EXERCISE PROMPT. Please give back word for word the lines below, from the first one through the one with "pot('low dark planted".

[Data extracted from a collection]
* * * * * * *

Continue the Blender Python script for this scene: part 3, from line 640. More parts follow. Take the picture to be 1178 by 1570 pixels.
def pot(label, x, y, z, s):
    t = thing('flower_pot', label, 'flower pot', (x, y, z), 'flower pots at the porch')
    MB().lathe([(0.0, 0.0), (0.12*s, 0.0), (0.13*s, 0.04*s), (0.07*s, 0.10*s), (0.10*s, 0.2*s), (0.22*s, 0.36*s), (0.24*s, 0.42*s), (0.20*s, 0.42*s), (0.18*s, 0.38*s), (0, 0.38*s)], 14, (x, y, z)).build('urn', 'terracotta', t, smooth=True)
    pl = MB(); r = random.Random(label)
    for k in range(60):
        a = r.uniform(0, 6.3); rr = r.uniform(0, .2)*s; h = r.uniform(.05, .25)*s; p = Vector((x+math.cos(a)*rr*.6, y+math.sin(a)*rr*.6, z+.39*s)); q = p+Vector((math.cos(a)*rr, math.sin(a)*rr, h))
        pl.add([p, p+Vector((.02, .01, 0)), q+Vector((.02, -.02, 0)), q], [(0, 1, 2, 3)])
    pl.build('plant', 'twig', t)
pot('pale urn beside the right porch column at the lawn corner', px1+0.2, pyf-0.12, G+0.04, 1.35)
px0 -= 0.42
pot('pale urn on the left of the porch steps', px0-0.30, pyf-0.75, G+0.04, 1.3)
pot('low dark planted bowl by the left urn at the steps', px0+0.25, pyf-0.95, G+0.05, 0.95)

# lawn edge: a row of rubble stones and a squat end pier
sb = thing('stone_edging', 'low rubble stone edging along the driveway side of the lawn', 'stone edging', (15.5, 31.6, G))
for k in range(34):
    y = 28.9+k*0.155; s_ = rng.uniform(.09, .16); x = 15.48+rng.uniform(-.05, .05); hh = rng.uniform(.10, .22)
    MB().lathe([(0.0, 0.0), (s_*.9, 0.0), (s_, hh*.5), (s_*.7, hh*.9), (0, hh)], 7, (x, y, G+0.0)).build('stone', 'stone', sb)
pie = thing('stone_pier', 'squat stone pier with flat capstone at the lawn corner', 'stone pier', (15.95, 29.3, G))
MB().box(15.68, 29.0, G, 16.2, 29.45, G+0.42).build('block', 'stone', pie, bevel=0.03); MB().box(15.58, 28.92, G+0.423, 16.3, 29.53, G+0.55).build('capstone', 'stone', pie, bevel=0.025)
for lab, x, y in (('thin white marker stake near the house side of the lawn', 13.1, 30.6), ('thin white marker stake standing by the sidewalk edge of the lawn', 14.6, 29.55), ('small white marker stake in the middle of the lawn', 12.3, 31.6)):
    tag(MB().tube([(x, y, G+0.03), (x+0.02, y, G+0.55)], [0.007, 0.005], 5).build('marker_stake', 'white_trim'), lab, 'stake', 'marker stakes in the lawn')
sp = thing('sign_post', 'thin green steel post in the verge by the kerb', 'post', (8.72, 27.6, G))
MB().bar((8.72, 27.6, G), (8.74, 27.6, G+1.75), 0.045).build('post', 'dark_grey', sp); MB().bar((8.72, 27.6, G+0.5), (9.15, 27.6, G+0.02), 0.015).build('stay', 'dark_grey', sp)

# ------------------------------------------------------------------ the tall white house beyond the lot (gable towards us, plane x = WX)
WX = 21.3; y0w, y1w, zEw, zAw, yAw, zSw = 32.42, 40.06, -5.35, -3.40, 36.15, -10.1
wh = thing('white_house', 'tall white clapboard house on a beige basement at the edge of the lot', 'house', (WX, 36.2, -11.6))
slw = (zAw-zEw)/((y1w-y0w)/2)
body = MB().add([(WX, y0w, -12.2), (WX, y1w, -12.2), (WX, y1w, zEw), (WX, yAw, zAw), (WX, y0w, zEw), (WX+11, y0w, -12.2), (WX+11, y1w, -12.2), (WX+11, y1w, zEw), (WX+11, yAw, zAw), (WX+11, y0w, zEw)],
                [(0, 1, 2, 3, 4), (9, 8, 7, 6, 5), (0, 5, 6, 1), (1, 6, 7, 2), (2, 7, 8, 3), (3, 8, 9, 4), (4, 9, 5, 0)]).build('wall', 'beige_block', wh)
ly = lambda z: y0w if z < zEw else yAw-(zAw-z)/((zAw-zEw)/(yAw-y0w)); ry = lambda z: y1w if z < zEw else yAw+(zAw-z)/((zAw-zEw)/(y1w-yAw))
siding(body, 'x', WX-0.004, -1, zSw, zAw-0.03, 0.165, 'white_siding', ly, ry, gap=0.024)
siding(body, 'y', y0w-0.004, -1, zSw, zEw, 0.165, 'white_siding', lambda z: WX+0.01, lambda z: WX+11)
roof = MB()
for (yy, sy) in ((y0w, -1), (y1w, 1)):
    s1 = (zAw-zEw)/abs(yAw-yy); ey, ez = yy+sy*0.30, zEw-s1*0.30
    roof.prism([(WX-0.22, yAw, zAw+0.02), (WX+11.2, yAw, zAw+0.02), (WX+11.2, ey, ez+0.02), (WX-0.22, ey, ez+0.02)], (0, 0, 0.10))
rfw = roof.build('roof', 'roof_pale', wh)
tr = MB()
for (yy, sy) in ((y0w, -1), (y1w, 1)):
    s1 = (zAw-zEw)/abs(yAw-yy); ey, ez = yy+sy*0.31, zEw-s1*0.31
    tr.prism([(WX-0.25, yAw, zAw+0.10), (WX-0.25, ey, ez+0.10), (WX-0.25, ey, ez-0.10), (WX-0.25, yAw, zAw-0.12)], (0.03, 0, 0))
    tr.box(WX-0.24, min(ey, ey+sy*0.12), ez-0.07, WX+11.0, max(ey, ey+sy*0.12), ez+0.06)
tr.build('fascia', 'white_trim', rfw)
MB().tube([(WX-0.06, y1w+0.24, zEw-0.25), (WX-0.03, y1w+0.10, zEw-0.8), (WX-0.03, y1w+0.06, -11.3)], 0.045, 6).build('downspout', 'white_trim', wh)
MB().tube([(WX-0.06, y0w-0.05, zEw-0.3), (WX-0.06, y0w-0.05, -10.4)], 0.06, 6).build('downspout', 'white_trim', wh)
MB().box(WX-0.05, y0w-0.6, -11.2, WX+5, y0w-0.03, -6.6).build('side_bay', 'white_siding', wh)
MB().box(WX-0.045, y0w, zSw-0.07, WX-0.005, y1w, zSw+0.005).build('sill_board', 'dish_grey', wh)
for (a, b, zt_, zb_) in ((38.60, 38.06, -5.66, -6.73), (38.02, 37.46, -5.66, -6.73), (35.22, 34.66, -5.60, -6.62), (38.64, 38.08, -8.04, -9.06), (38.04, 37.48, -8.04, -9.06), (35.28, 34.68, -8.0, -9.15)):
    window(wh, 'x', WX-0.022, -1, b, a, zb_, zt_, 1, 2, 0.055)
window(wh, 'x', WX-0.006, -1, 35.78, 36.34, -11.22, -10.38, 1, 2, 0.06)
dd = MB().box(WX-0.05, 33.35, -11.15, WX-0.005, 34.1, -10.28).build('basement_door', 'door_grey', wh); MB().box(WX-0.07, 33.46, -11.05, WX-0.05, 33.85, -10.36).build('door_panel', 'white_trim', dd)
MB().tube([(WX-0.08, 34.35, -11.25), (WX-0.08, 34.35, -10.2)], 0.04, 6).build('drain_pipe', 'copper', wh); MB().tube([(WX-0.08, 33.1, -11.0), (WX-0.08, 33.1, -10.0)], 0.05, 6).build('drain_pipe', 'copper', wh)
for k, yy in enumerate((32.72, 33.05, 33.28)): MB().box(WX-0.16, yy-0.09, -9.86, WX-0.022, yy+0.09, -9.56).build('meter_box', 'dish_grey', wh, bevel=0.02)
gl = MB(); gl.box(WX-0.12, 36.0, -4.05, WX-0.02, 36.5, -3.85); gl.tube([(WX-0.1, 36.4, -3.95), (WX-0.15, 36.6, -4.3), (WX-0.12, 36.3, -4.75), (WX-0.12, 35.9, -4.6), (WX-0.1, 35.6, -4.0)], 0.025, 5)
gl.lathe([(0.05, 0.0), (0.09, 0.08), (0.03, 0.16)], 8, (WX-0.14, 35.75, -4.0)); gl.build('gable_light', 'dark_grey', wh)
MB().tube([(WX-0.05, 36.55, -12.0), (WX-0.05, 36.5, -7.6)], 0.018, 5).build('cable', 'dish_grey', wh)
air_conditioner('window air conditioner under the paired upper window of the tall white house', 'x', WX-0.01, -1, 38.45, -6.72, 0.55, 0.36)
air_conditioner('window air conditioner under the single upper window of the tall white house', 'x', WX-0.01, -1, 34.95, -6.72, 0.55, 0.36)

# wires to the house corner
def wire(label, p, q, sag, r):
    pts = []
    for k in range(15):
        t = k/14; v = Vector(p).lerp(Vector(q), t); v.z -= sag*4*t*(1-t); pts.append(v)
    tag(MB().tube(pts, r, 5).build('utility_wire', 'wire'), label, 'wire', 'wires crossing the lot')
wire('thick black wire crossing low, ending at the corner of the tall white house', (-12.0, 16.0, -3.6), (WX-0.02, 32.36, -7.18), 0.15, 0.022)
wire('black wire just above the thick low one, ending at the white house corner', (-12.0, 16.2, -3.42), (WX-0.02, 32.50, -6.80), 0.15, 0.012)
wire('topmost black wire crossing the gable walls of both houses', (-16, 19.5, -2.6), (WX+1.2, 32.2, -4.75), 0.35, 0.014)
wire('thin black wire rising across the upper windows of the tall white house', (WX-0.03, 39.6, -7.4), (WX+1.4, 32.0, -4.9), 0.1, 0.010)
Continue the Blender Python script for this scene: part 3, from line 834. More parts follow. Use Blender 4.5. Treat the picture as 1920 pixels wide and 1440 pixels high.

* * * * * * *

TASK SOLUTION.
Continue the Blender Python script for this scene: part 3, from line 640. More parts follow. Take the picture to be 1178 by 1570 pixels.
def pot(label, x, y, z, s):
    t = thing('flower_pot', label, 'flower pot', (x, y, z), 'flower pots at the porch')
    MB().lathe([(0.0, 0.0), (0.12*s, 0.0), (0.13*s, 0.04*s), (0.07*s, 0.10*s), (0.10*s, 0.2*s), (0.22*s, 0.36*s), (0.24*s, 0.42*s), (0.20*s, 0.42*s), (0.18*s, 0.38*s), (0, 0.38*s)], 14, (x, y, z)).build('urn', 'terracotta', t, smooth=True)
    pl = MB(); r = random.Random(label)
    for k in range(60):
        a = r.uniform(0, 6.3); rr = r.uniform(0, .2)*s; h = r.uniform(.05, .25)*s; p = Vector((x+math.cos(a)*rr*.6, y+math.sin(a)*rr*.6, z+.39*s)); q = p+Vector((math.cos(a)*rr, math.sin(a)*rr, h))
        pl.add([p, p+Vector((.02, .01, 0)), q+Vector((.02, -.02, 0)), q], [(0, 1, 2, 3)])
    pl.build('plant', 'twig', t)
pot('pale urn beside the right porch column at the lawn corner', px1+0.2, pyf-0.12, G+0.04, 1.35)
px0 -= 0.42
pot('pale urn on the left of the porch steps', px0-0.30, pyf-0.75, G+0.04, 1.3)
pot('low dark planted bowl by the left urn at the steps', px0+0.25, pyf-0.95, G+0.05, 0.95)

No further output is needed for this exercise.